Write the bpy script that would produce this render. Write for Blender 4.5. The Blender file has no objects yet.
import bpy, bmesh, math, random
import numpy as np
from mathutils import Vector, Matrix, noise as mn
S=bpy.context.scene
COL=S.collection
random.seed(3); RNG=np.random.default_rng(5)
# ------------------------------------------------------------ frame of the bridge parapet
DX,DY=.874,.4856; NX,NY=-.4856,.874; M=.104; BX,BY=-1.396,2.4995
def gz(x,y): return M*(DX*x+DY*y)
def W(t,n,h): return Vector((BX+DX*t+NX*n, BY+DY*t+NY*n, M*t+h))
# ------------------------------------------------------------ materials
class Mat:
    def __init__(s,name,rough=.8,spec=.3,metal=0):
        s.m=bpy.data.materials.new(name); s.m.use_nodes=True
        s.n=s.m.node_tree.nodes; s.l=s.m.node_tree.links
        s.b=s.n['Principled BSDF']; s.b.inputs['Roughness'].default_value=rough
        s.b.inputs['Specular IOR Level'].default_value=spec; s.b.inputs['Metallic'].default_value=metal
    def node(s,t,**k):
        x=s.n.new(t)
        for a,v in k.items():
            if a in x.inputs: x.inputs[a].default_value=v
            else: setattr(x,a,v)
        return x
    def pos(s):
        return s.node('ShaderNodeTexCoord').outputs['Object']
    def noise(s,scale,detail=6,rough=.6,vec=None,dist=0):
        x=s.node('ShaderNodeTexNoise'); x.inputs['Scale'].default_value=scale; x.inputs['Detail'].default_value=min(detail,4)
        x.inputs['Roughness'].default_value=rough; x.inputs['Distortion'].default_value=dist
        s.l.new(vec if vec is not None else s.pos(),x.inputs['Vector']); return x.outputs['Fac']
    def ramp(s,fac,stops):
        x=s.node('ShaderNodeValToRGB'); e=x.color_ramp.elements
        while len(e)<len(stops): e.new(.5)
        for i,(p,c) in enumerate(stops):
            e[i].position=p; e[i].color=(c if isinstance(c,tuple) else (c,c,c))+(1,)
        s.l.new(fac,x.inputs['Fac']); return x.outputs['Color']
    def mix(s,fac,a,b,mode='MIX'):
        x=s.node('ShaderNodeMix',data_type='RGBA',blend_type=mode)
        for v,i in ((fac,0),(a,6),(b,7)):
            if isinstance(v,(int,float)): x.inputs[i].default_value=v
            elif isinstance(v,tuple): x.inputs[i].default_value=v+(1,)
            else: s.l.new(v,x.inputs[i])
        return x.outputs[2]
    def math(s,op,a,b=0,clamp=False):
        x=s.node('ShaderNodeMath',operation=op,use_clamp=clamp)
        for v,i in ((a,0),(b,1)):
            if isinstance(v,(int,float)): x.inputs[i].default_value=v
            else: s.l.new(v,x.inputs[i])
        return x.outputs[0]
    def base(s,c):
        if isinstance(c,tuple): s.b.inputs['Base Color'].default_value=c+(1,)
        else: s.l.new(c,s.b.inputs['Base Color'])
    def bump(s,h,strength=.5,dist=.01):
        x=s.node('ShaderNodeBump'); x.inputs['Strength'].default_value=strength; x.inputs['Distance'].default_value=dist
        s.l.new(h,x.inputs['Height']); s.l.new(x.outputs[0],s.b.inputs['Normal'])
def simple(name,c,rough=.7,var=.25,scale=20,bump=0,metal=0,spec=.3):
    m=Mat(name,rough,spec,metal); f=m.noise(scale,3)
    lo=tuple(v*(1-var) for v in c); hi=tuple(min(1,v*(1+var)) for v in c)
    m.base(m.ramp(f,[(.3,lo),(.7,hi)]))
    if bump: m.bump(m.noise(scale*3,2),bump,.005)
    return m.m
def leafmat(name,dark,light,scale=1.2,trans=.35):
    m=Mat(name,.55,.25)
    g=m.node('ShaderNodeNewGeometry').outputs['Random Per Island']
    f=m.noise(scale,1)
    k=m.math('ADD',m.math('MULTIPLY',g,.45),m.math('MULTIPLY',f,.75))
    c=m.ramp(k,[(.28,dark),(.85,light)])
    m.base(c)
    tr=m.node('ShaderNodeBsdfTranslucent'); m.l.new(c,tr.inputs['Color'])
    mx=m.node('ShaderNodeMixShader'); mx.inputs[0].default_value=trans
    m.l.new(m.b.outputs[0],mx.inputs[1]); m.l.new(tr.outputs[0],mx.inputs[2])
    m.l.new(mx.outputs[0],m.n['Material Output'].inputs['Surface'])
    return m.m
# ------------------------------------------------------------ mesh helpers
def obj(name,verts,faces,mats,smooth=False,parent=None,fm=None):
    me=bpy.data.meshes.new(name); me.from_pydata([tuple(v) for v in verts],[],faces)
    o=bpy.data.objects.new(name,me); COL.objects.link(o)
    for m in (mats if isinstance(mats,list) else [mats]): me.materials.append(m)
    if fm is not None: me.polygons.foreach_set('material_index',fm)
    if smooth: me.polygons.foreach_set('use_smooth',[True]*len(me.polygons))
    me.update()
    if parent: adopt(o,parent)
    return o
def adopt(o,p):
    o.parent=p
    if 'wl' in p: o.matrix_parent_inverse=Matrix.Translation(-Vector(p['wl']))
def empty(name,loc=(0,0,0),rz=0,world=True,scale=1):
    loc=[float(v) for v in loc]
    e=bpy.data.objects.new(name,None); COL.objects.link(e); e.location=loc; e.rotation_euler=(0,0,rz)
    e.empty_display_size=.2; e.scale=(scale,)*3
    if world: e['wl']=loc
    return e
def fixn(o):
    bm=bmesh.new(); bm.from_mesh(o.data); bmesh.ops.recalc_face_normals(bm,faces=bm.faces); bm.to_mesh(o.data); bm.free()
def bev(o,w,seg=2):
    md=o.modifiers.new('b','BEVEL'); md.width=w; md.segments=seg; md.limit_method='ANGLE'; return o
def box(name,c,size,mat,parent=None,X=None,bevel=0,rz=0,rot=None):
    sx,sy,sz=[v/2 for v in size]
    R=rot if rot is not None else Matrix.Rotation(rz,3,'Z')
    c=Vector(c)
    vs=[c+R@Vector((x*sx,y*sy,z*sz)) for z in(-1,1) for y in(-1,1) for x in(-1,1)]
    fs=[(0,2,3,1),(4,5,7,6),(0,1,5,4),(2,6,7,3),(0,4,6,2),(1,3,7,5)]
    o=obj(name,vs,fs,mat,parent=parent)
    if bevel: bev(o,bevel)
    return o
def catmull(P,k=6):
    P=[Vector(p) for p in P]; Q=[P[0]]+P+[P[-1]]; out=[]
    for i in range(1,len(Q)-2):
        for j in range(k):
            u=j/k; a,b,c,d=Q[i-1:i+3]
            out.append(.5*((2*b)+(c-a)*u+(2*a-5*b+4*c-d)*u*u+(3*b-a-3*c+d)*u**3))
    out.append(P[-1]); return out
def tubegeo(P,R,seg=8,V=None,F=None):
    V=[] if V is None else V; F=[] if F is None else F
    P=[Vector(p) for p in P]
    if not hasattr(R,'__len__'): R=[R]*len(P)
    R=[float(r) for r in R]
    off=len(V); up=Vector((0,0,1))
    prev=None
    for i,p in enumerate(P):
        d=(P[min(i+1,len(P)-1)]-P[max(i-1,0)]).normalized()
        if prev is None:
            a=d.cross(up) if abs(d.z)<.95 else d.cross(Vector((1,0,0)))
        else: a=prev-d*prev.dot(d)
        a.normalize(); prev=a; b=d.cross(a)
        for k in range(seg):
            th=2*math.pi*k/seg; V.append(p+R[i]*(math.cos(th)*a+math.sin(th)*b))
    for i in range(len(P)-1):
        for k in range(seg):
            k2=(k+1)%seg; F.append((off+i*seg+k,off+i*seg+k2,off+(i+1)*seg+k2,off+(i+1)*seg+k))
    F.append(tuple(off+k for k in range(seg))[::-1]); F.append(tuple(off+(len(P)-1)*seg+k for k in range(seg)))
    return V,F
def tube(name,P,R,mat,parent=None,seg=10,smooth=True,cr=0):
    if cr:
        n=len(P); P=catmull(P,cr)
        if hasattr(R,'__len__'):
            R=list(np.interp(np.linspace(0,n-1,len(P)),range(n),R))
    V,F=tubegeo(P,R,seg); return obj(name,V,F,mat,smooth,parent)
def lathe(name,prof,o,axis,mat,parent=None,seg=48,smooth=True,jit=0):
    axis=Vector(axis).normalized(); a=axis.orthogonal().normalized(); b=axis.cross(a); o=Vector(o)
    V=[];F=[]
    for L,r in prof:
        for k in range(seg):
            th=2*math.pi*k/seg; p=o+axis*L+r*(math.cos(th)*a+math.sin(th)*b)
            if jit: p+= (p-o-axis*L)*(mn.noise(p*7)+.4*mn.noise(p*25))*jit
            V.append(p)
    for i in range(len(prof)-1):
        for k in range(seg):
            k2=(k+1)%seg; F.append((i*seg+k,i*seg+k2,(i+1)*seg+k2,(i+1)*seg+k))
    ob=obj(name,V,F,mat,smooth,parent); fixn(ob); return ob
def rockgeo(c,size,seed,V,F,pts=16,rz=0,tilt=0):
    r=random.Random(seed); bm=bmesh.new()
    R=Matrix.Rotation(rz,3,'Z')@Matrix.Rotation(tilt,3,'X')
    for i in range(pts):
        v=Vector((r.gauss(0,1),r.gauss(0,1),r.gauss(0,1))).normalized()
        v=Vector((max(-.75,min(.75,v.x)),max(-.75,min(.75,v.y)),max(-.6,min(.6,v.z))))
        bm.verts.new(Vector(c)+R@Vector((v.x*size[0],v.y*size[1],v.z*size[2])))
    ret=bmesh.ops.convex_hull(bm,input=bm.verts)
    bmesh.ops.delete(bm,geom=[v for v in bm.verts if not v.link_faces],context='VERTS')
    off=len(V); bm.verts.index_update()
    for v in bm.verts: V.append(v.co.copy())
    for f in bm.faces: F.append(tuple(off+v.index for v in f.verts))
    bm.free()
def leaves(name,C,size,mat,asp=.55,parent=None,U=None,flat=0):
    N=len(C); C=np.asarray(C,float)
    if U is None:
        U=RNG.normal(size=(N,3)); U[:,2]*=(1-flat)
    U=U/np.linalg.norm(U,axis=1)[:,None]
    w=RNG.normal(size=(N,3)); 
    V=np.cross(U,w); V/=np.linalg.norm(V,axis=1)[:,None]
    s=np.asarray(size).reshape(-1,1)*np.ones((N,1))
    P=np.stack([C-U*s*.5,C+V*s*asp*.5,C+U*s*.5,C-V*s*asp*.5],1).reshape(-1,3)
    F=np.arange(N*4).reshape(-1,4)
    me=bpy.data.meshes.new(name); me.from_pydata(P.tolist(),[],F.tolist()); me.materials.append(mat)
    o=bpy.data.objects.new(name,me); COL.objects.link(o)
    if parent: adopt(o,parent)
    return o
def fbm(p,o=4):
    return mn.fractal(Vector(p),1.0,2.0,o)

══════

→ Short task
Give the count of lines containing "objects", with no added text.

→ Task output
4